Strange Days

The heater just would not turn on. I checked all the related options, timer, temperature options and electrical charge prevention buttons. Still the gadget would not turn on. Then the house telephone stopped working. There was no live line. You may expect this in Zimbabwe, but in Australia, it would be fair to think it was unusual, or may be not. I thought the connection to my kitchen phone was just unintentionally pulled off. No, it was not.

The bathroom heater lamp had one of its outlets blown off. I noticed all the bedroom ceiling lights had dimmed. The showerhead was leaking and so were the taps at the kitchen sink. The tap covers for the shower area and vanity cabinet began to fall apart in one form or another.

Maybe an alien spacecraft had flown over my house, causing all these unexpected defects in its wave. Or more realistically it was just simple wear and tear. However I could not help noticing the uncanny timing, the sense of it all happening all at the same, perhaps coordinated time. I then realised that I had piled up newspapers from the past six weekends left unread. Hey, I was just slack and the fact that these weekend editions came in at least 12 separate sections did not help at all.

Rushing through speed reading in an effort to clear up my newspaper reading backlog, I saw the whole host of stories flagged by the mainstream Australian media. I came to realise the trivia made in media output - aesthetic matters, relationship flare-ups, unnecessary products,regurgitated storylines and hidden advertorials. What a sad use of good newsprint. I had vowed to stick to electronic news but I could not resist the value bargain offer of hold-in-the hand newspapers delivered to my home at a ridiculous price. When I had more important commitments, there are all these papers to process.
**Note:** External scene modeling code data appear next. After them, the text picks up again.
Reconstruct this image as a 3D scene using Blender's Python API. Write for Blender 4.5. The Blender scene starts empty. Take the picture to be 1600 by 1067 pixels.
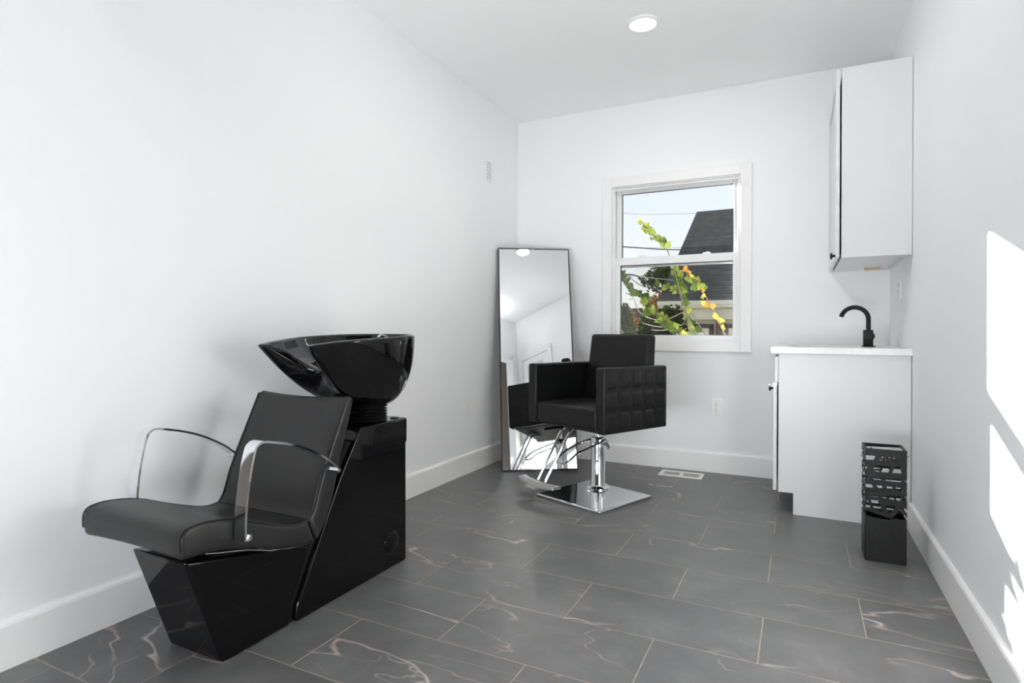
import bpy, bmesh, math, random
from mathutils import Vector, Matrix, Euler, noise

# ------------------------------------------------------------------ scene, camera, light
SC = bpy.context.scene
COL = SC.collection
R_ = random.Random(7)

cam_d = bpy.data.cameras.new('camera')
cam_d.sensor_fit = 'HORIZONTAL'
cam_d.sensor_width = 36.0
cam_d.lens = 910.46 / 1600 * 36.0
cam_d.shift_y = -(533.5 - 520.38) / 1600.0
cam_d.clip_start = 0.02
cam_d.clip_end = 400
cam = bpy.data.objects.new('camera', cam_d)
COL.objects.link(cam)
YAW, PITCH, ROLL = 0.4582, -0.0022, 0.0031
_f = Vector((-math.sin(YAW) * math.cos(PITCH), math.cos(YAW) * math.cos(PITCH), math.sin(PITCH)))
_r = Vector((math.cos(YAW), math.sin(YAW), 0))
_u = _r.cross(_f)
_r2 = _r * math.cos(ROLL) + _u * math.sin(ROLL)
_u2 = -_r * math.sin(ROLL) + _u * math.cos(ROLL)
m = Matrix(((_r2.x, _u2.x, -_f.x, 0), (_r2.y, _u2.y, -_f.y, 0), (_r2.z, _u2.z, -_f.z, 1.0), (0, 0, 0, 1)))
cam.matrix_world = m
SC.camera = cam

SC.view_settings.view_transform = 'Standard'
SC.view_settings.look = 'None'
SC.view_settings.gamma = 1.0
SC.view_settings.use_curve_mapping = False
SC.view_settings.exposure = 0.0
SC.cycles.max_bounces = 14
SC.cycles.diffuse_bounces = 8
SC.cycles.glossy_bounces = 6
SC.cycles.transparent_max_bounces = 12
SC.cycles.sample_clamp_indirect = 0.0
SC.cycles.caustics_reflective = False
SC.cycles.caustics_refractive = False

# sky: pale, a little warmer and brighter towards the horizon
W = bpy.data.worlds.new('sky')
SC.world = W
W.use_nodes = True
nt = W.node_tree
nt.nodes.clear()
wo = nt.nodes.new('ShaderNodeOutputWorld')
bg = nt.nodes.new('ShaderNodeBackground')
tc = nt.nodes.new('ShaderNodeTexCoord')
sx = nt.nodes.new('ShaderNodeSeparateXYZ')
cr = nt.nodes.new('ShaderNodeValToRGB')
cr.color_ramp.elements[0].position = 0.0
cr.color_ramp.elements[0].color = (1.0, 0.94, 0.86, 1)
cr.color_ramp.elements[1].position = 1.0
cr.color_ramp.elements[1].color = (0.42, 0.62, 0.95, 1)
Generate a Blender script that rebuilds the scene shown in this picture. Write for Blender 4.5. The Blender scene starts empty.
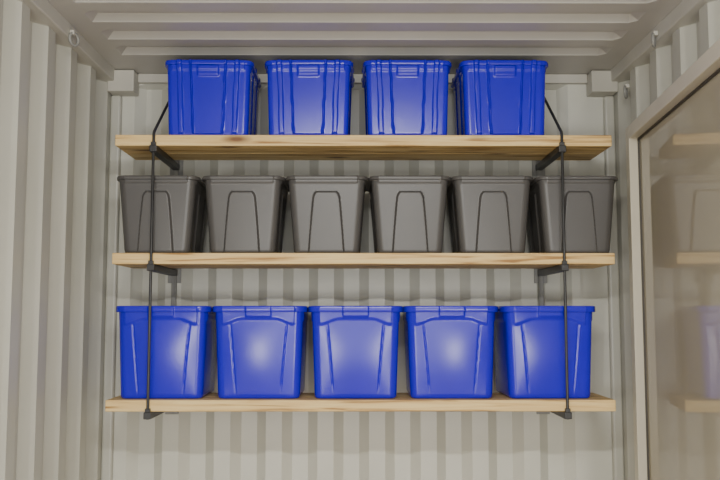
import bpy, bmesh, math, random
from mathutils import Vector, Matrix
random.seed(3)
C = bpy.context.scene.collection

# ------------------------------------------------------------ materials
def new_mat(name):
    m = bpy.data.materials.new(name); m.use_nodes = True
    nt = m.node_tree
    return m, nt, nt.nodes["Principled BSDF"]

def paint(name, c1, c2, rough=0.5, scale=3.0, bump=0.05, bscale=60, spec=0.5):
    m, nt, b = new_mat(name)
    tc = nt.nodes.new("ShaderNodeTexCoord")
    n = nt.nodes.new("ShaderNodeTexNoise"); n.inputs["Scale"].default_value = scale
    n.inputs["Detail"].default_value = 6
    r = nt.nodes.new("ShaderNodeValToRGB")
    r.color_ramp.elements[0].position = 0.3; r.color_ramp.elements[1].position = 0.7
    r.color_ramp.elements[0].color = (*c1, 1); r.color_ramp.elements[1].color = (*c2, 1)
    nt.links.new(tc.outputs["Object"], n.inputs["Vector"])
    nt.links.new(n.outputs["Fac"], r.inputs["Fac"])
    nt.links.new(r.outputs["Color"], b.inputs["Base Color"])
    b.inputs["Roughness"].default_value = rough
    b.inputs["Specular IOR Level"].default_value = spec
    if bump > 0:
        n2 = nt.nodes.new("ShaderNodeTexNoise"); n2.inputs["Scale"].default_value = bscale
        bp = nt.nodes.new("ShaderNodeBump"); bp.inputs["Strength"].default_value = bump
        bp.inputs["Distance"].default_value = 0.01
        nt.links.new(tc.outputs["Object"], n2.inputs["Vector"])
        nt.links.new(n2.outputs["Fac"], bp.inputs["Height"])
        nt.links.new(bp.outputs["Normal"], b.inputs["Normal"])
    return m

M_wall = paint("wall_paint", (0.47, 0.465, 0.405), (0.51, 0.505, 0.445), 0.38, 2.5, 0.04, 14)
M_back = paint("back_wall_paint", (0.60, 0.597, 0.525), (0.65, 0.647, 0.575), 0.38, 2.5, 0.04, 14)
M_ceil = paint("ceiling_paint", (0.50, 0.485, 0.445), (0.56, 0.545, 0.50), 0.42, 2.0, 0.04, 14)
M_rail = paint("rail_paint", (0.49, 0.475, 0.415), (0.54, 0.525, 0.465), 0.42, 5, 0.03, 30)
M_blue = paint("blue_plastic", (0.017, 0.0035, 0.52), (0.021, 0.0045, 0.58), 0.22, 4, 0.02, 220, spec=0.42)
M_grey = paint("grey_plastic", (0.080, 0.076, 0.074), (0.090, 0.086, 0.083), 0.38, 4, 0.03, 220)
M_steel = paint("dark_steel", (0.020, 0.020, 0.022), (0.04, 0.04, 0.04), 0.4, 12, 0.03, 80)
M_galv = paint("galvanised_steel", (0.22, 0.22, 0.21), (0.30, 0.30, 0.28), 0.45, 12, 0.03, 80)
M_dframe = paint("door_frame_paint", (0.62, 0.575, 0.46), (0.66, 0.615, 0.50), 0.35, 4, 0.02, 40)
M_pane = paint("door_panel_gloss", (0.40, 0.36, 0.265), (0.42, 0.38, 0.285), 0.025, 2, 0.0, spec=0.42)
M_seal = paint("rubber_seal", (0.06, 0.055, 0.045), (0.08, 0.07, 0.06), 0.6, 8, 0.0)
M_floor = paint("floor_plywood", (0.36, 0.28, 0.20), (0.46, 0.37, 0.27), 0.55, 3, 0.05, 40)
M_lamp = paint("lamp_housing_white", (0.75, 0.75, 0.73), (0.8, 0.8, 0.78), 0.4, 4, 0.0)

def wood():
    m, nt, b = new_mat("pine_wood")
    tc = nt.nodes.new("ShaderNodeTexCoord")
    mp = nt.nodes.new("ShaderNodeMapping"); mp.inputs["Scale"].default_value = (1.1, 20, 26)
    n = nt.nodes.new("ShaderNodeTexNoise"); n.inputs["Scale"].default_value = 2.4
    n.inputs["Detail"].default_value = 8; n.inputs["Distortion"].default_value = 0.8
    r = nt.nodes.new("ShaderNodeValToRGB")
    e = r.color_ramp.elements
    e[0].position = 0.34; e[0].color = (0.36, 0.19, 0.055, 1)
    e[1].position = 0.64; e[1].color = (0.85, 0.63, 0.29, 1)
    x = e.new(0.46); x.color = (0.74, 0.50, 0.20, 1)
    mp2 = nt.nodes.new("ShaderNodeMapping"); mp2.inputs["Scale"].default_value = (2.6, 7, 9)
    v = nt.nodes.new("ShaderNodeTexVoronoi"); v.inputs["Scale"].default_value = 1.0
    kr = nt.nodes.new("ShaderNodeValToRGB")
    kr.color_ramp.elements[0].position = 0.05; kr.color_ramp.elements[0].color = (1, 1, 1, 1)
    kr.color_ramp.elements[1].position = 0.19; kr.color_ramp.elements[1].color = (0, 0, 0, 1)
    mx = nt.nodes.new("ShaderNodeMixRGB"); mx.inputs["Color2"].default_value = (0.20, 0.09, 0.03, 1)
    L = nt.links
    L.new(tc.outputs["Object"], mp.inputs["Vector"]); L.new(mp.outputs["Vector"], n.inputs["Vector"])
    L.new(n.outputs["Fac"], r.inputs["Fac"]); L.new(tc.outputs["Object"], mp2.inputs["Vector"])
    L.new(mp2.outputs["Vector"], v.inputs["Vector"]); L.new(v.outputs["Distance"], kr.inputs["Fac"])
    L.new(kr.outputs["Color"], mx.inputs["Fac"]); L.new(r.outputs["Color"], mx.inputs["Color1"])
    L.new(mx.outputs["Color"], b.inputs["Base Color"])
    bp = nt.nodes.new("ShaderNodeBump"); bp.inputs["Strength"].default_value = 0.2
    bp.inputs["Distance"].default_value = 0.004
    L.new(n.outputs["Fac"], bp.inputs["Height"]); L.new(bp.outputs["Normal"], b.inputs["Normal"])
    b.inputs["Roughness"].default_value = 0.6
    return m
M_wood = wood()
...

The relative unimportance of an increasing number of media stories then linked to the utter insignificance of the nature of breakdowns around the house. What if there is no telephone or heater. Most of the world's population contend with less. I could dress up inside the house and even did send text messages on my mobile phone to friends more than a thousand miles away that my landline phone at home had stopped working. What if the taps were leaking? Many people had to walk kilometres just to get some precious pails of potable water.